- **Task prompt**
Return the lines that follow, exactly as they appear, from the first through the one containing "tint=.25, bow=0, seed=5)"; no pictures are to be included.

>> start Collected data

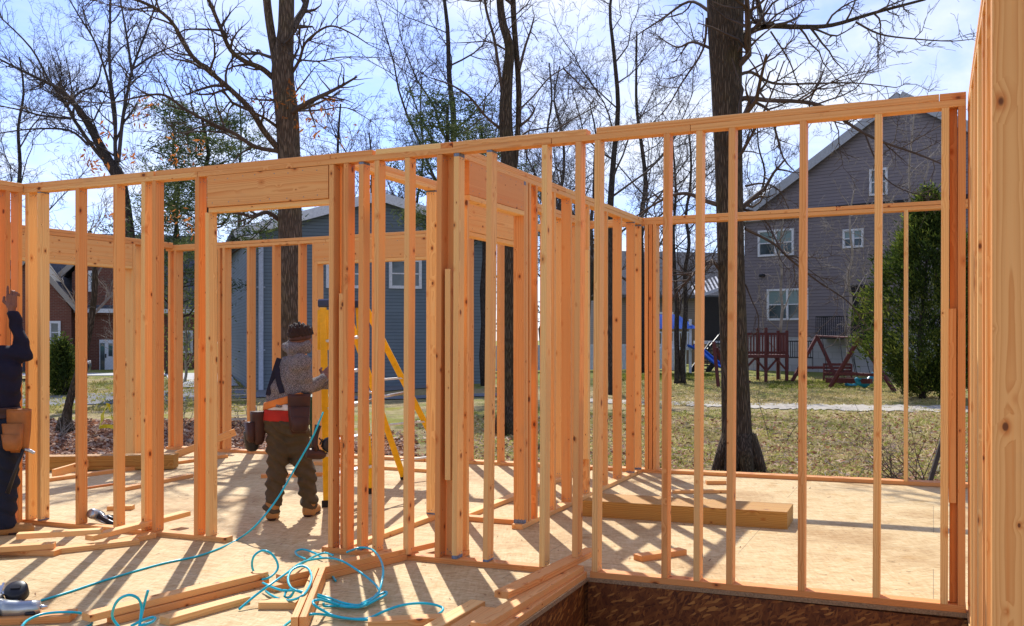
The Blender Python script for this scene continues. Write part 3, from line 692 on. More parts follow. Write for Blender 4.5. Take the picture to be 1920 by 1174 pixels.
board('lumber_beam', fl(60, 868, .09), fl(330, 864, .09), .2, .16, (0, 1, 0), mats=['treated_lumber', 'end_paint'], label='thick yellowish beam lying outside at the far left edge of the deck', cat='beam', group=LG, tint=.4)
loose('short offcut behind the worker\'s boots at the foot of the back wall', fl(489, 897), fl(612, 893), .089, .038, tint=.8)
loose('long board lying in front of the back wall near the step ladder', fl(586, 872), fl(806, 887), tint=.6)
# thick glued beam
a, b = fl(1092, 968), fl(1476, 993); d = (b-a).normalized(); q = Vector((-d.y, d.x, 0))
board('timber_beam', a+q*.2+Vector((0, 0, .066)), b+q*.2+Vector((0, 0, .066)), .40, .132, q, mats=['treated_lumber', 'end_paint'], label='thick golden timber beam lying flat on the deck behind the front wall', cat='beam', tint=.25, bow=0, seed=5)

# ------------------------------------------------------------------ air hose
def spline(pts, n=10):
    P = [Vector(p) for p in pts]; out = []
    for i in range(len(P)-1):
        p0 = P[max(i-1, 0)]; p1 = P[i]; p2 = P[i+1]; p3 = P[min(i+2, len(P)-1)]
        for k in range(n):
            t = k/n
            out.append(.5*((2*p1)+(p2-p0)*t+(2*p0-5*p1+4*p2-p3)*t*t+(3*p1-p0-3*p2+p3)*t**3))
    out.append(P[-1]); return out
HR = .0070
hose = MB()
def A_(l): return [(480+x*.1979, 1000+y*.1979, z) for x, y, z in l]
def B_(l): return [(180+x*.1979, 1000+y*.1979, z) for x, y, z in l]
def C_(l): return [(x*.15625, 1040+y*.15625, z) for x, y, z in l]
def lay(l): hose.tube(spline([T(fl(x, y, max(HR, z))) for x, y, z in l], 8), HR, 8)
run = [T(fl(x, y, HR)) for x, y in ((77, 1126), (130, 1110), (200, 1087), (300, 1058), (370, 1043), (412, 1028), (445, 1012))]
run += [T(at(x, y, t)-Vector((0, 0, 0))) - Vector((0, 0, zt(*at(x, y, t)[:2]))) if False else at(x, y, t)+Vector((0, 0, zt(*at(x, y, t)[:2]))) for x, y, t in ((480, 985, 7.1), (520, 935, 7.22), (555, 875, 7.38), (585, 822, 7.55), (606, 773, 7.66))]
hose.tube(spline(run, 8), HR, 8)
lay(A_([(-160, 720, .01), (0, 585, .06), (130, 490, .1), (300, 370, .12), (430, 280, .11), (560, 245, .10), (700, 235, .09), (830, 270, .09), (960, 350, .07), (1080, 440, .05), (1150, 510, .04), (1165, 565, .03), (1100, 630, .03), (1000, 675, .03), (850, 690, .025), (700, 640, .02), (550, 590, .05), (400, 545, .07), (250, 540, .05), (140, 505, .05), (65, 470, .05)]))
lay(A_([(860, 180, .09), (990, 135, .10), (1100, 155, .11), (1170, 230, .12), (1205, 340, .11), (1190, 470, .07), (1150, 580, .03), (1060, 650, .02), (960, 680, .02), (830, 660, .035), (690, 610, .03), (560, 575, .05)]))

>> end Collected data

- **Solution**
The Blender Python script for this scene continues. Write part 3, from line 692 on. More parts follow. Write for Blender 4.5. Take the picture to be 1920 by 1174 pixels.
board('lumber_beam', fl(60, 868, .09), fl(330, 864, .09), .2, .16, (0, 1, 0), mats=['treated_lumber', 'end_paint'], label='thick yellowish beam lying outside at the far left edge of the deck', cat='beam', group=LG, tint=.4)
loose('short offcut behind the worker\'s boots at the foot of the back wall', fl(489, 897), fl(612, 893), .089, .038, tint=.8)
loose('long board lying in front of the back wall near the step ladder', fl(586, 872), fl(806, 887), tint=.6)
# thick glued beam
a, b = fl(1092, 968), fl(1476, 993); d = (b-a).normalized(); q = Vector((-d.y, d.x, 0))
board('timber_beam', a+q*.2+Vector((0, 0, .066)), b+q*.2+Vector((0, 0, .066)), .40, .132, q, mats=['treated_lumber', 'end_paint'], label='thick golden timber beam lying flat on the deck behind the front wall', cat='beam', tint=.25, bow=0, seed=5)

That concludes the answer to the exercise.